Здесь вызывающим выглядит решительно все.
И то, что это фактически театральная пьеса на двоих, для вящей кинематографичности разыгранная не в репетиционной комнате, как указано автором, а на сцене какого-то замшелого парижского театра, где от бедности и старости на фронтоне отваливаются буквы. Получился фактически телефильм, где соблюдены все три единства классицизма: времени, места и действия.
И то, что в бродвейском хите Дэвида Айвса, положенном в основу картины, ясно проглядывает одноименный скандальный роман Захера-Мазоха.
И то, что фильм, как в хорошем учебном пособии, наглядно, последовательно и выразительно иллюстрирует базовые идеи рискового человека, давшего имя мазохизму.
И то, что эти его идеи, как утверждает Полански, сами по себе крайне мало интересуют создателя фильма - его привлекла бенефисность ролей, моделирующих всесилие театра, всесилие актрисы, всесилие женщины, что, в общем, одно и то же.
В пустом театральном зале режиссер Томас, недовольный только что закончившимся прослушиванием записных бездарностей, готовится пойти домой к невесте. Но из пустоты является некая Ванда - она вульгарна, беспардонна, назойлива и, чтобы получить роль, явно готова на все. Томас ее заранее ненавидит, но сдается под ее танковым напором и соглашается послушать. И первые же прочитанные ею строчки роли поражают его искусством невероятного преображения: перед ним уже другой человек - трогательный, изысканно робкий, исполненный хрупкой нежности. Оба начинают, строчка за строчкой, разыгрывать пьесу, и Томас не заметит, как Ванда, перехватив инициативу, сымпровизирует ему уже собственные сюжеты, перевоплощаясь из нежной Золушки в вамп, магическую соблазнительницу, напористую шлюху, роковую разлучницу, сирену, обращая его в своего раба, заставляя, потеряв собственную волю, меняться ролями, неуловимыми, но уверенными штрихами претворяя невинное театральное действо в нечто маняще гибельное.
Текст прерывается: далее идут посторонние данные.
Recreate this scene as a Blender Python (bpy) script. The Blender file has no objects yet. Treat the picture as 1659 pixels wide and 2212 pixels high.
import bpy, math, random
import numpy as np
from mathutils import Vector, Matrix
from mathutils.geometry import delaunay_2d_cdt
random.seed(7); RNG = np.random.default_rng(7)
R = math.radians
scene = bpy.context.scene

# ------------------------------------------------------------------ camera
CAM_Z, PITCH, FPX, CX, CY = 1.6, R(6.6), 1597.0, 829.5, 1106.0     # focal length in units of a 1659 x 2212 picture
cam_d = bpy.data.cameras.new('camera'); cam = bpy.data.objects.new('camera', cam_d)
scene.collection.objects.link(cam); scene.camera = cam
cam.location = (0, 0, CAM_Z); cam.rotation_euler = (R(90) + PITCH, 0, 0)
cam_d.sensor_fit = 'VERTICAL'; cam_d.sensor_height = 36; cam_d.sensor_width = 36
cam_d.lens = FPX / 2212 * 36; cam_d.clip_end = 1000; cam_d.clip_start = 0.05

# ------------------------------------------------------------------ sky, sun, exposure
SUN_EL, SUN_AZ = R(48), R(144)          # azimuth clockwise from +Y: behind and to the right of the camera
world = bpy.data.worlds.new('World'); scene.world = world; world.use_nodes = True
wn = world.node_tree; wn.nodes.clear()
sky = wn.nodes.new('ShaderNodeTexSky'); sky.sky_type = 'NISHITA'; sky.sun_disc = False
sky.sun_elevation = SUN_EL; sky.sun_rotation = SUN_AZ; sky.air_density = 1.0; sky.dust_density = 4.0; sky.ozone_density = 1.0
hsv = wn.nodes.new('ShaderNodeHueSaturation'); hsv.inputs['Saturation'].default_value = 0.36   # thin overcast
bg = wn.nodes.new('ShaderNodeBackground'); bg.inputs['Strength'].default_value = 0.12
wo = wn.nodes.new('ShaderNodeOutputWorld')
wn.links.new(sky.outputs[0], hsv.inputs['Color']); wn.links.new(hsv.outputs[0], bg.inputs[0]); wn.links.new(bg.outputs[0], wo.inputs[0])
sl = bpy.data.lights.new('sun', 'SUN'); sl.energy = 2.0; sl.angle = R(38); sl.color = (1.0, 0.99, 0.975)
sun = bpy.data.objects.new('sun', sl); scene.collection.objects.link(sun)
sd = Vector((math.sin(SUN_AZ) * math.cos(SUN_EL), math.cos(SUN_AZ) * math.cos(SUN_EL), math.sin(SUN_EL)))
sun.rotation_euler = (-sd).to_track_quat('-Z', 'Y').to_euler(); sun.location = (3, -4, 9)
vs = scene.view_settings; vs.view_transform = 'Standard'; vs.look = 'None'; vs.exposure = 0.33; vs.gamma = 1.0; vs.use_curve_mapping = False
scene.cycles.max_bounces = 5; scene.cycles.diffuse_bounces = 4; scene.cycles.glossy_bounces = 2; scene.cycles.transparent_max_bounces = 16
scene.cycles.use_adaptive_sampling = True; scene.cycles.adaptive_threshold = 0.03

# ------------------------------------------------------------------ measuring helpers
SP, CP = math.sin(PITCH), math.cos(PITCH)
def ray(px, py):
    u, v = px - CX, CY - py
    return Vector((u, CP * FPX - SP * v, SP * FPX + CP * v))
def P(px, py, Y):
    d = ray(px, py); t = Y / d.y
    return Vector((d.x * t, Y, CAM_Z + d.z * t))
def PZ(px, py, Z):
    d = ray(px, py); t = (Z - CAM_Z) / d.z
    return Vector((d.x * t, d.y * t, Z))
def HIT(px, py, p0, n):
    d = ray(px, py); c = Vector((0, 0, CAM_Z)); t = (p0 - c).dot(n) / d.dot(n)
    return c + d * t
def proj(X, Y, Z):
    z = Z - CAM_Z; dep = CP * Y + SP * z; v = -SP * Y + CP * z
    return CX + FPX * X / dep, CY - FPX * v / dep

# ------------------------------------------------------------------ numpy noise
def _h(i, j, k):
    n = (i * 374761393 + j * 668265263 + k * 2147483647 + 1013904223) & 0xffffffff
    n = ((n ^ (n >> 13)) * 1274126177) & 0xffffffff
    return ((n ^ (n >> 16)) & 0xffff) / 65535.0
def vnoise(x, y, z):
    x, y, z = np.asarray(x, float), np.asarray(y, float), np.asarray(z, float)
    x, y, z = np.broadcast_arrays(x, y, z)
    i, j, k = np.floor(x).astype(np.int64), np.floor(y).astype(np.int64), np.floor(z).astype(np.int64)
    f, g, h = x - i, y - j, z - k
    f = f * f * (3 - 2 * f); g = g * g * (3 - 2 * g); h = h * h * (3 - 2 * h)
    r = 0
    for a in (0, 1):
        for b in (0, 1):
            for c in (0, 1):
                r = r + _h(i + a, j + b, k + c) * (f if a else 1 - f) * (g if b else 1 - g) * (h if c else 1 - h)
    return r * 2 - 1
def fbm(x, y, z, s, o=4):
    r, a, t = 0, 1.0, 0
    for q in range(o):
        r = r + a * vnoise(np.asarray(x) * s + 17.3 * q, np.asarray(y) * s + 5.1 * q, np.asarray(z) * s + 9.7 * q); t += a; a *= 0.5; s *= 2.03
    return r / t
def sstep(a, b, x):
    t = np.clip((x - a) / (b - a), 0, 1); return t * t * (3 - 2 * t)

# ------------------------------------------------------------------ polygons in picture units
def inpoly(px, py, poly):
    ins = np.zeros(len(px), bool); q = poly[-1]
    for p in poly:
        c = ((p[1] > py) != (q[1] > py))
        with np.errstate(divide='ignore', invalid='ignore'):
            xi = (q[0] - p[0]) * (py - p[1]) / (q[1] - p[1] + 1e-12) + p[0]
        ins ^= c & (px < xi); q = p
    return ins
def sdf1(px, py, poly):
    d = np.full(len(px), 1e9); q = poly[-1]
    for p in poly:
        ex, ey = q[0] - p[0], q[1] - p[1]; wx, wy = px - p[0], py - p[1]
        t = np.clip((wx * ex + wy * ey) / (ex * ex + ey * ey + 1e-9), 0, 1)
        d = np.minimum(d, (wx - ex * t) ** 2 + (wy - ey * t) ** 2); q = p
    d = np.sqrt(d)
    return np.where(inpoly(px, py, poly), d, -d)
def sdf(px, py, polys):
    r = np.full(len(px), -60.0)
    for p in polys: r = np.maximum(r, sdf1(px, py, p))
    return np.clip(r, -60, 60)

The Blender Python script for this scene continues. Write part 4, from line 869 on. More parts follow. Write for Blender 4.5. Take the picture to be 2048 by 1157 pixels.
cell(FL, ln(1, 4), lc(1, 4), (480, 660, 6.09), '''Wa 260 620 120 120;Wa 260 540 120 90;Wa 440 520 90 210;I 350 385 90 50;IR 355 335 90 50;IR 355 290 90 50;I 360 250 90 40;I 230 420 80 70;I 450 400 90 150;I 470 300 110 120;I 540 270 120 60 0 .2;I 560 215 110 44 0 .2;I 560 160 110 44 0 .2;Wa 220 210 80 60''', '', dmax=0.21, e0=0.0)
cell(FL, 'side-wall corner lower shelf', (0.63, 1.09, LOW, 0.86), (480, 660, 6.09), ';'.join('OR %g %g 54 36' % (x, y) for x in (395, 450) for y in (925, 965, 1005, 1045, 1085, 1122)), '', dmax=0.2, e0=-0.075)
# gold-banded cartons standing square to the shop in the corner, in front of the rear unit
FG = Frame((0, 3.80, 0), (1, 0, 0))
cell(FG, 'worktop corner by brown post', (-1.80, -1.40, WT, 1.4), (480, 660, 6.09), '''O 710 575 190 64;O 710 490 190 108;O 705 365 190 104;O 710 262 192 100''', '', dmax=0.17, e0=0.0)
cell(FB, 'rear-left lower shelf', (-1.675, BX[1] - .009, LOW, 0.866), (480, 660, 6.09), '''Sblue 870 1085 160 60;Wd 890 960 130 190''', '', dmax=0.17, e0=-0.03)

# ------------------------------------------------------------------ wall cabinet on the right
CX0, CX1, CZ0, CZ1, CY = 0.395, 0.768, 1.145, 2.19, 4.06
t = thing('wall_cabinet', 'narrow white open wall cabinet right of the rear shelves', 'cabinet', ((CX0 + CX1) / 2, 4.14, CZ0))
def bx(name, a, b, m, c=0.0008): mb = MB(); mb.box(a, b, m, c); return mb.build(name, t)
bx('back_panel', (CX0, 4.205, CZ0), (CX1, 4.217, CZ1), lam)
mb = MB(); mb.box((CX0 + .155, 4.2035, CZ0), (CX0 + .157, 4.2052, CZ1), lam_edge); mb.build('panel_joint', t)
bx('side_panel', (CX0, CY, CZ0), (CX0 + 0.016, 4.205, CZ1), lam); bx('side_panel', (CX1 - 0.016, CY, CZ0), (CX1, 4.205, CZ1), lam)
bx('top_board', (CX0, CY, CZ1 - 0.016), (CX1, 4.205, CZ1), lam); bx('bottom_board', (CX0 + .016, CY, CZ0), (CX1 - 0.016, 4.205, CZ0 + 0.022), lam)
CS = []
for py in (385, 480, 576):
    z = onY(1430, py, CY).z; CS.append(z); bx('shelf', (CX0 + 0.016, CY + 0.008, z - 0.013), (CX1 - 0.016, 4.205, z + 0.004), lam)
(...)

Получился великолепно сымпровизированный этюд на близкую Полански тему театра, способного пленять, завораживать и подчинять, как удав кролика. Рассказ о философии актерства на сцене и в жизни, о лицедействе, ставшем чем-то более изощренным и значительным, чем реальность. Здесь виртуозно все, от блестящей, всеми красками мерцающей работы Эмманюэль Сенье и Мэттью Амальрика до световой палитры, саундтрека и ракурсов, выбранных для единственной камеры, которой снимался фильм. Все участники действа - и Полански, и Сенье, и Амальрик в интервью дружно отрекаются от какого-либо интереса к собственно мазохизму, но Амальрика режиссер фильма гримирует, добиваясь максимального сходства с собственной персоной.
Что делать с таким фильмом - никакой прокатчик не знает. Картина выламывается из всех канонов кинематографа, подменяя их мастерски использованными приемами телевидения (как, впрочем, выламывался из них, предложив собственные законы, фильм фон Триера "Догвиль").
Режиссерское мастерство здесь очевидно и более чем наглядно - все брошенные самому себе вызовы виртуозно отражены: перед нами полуторачасовой бенефис трех выдающихся талантов. Наконец, заслуживает самой высокой оценки Эммануэль Сенье, сыгравшая в этом фильме целую панораму женских типов, легко и свободно перетекавших друг в друга и образовавших дьявольское единство. Не фильм, а пещера Али-Бабы, вдруг открывшая глазам немыслимые сокровища. Но сначала эту пещеру нужно еще отпереть - а кто захочет трудиться?
Такие фильмы - предельно аскетичные, и в то же время сражающие художественным богатством - в среднестатистическом кино появляются довольно редко, и судьба их в прокате не бывает счастливой. Западным картинам в наших кинотеатрах везет больше: российский зритель, усердно ненавидя развратную Европу и самоуверенную Америку, все равно заграничному кино доверяет больше, чем нашему. Поэтому в свое, уже очень давнее время не вышел на экраны сходный по типу фильм Михаила Швейцера "Послушай Феллини!", - монобенефис Людмилы Гурченко, пронзительно откровенная исповедь выдающейся актрисы, где она одна создала два десятка ролей, так и ухнувших в небытие: фильм умер, не родившись.
Картине Поланского повезло уже в том, что она, похоже, все-таки найдет своего зрителя. Не то кино, не то телевидение, не то театр - белая ворона, залетевшая в чужую стаю, и все равно ошеломляюще прекрасная.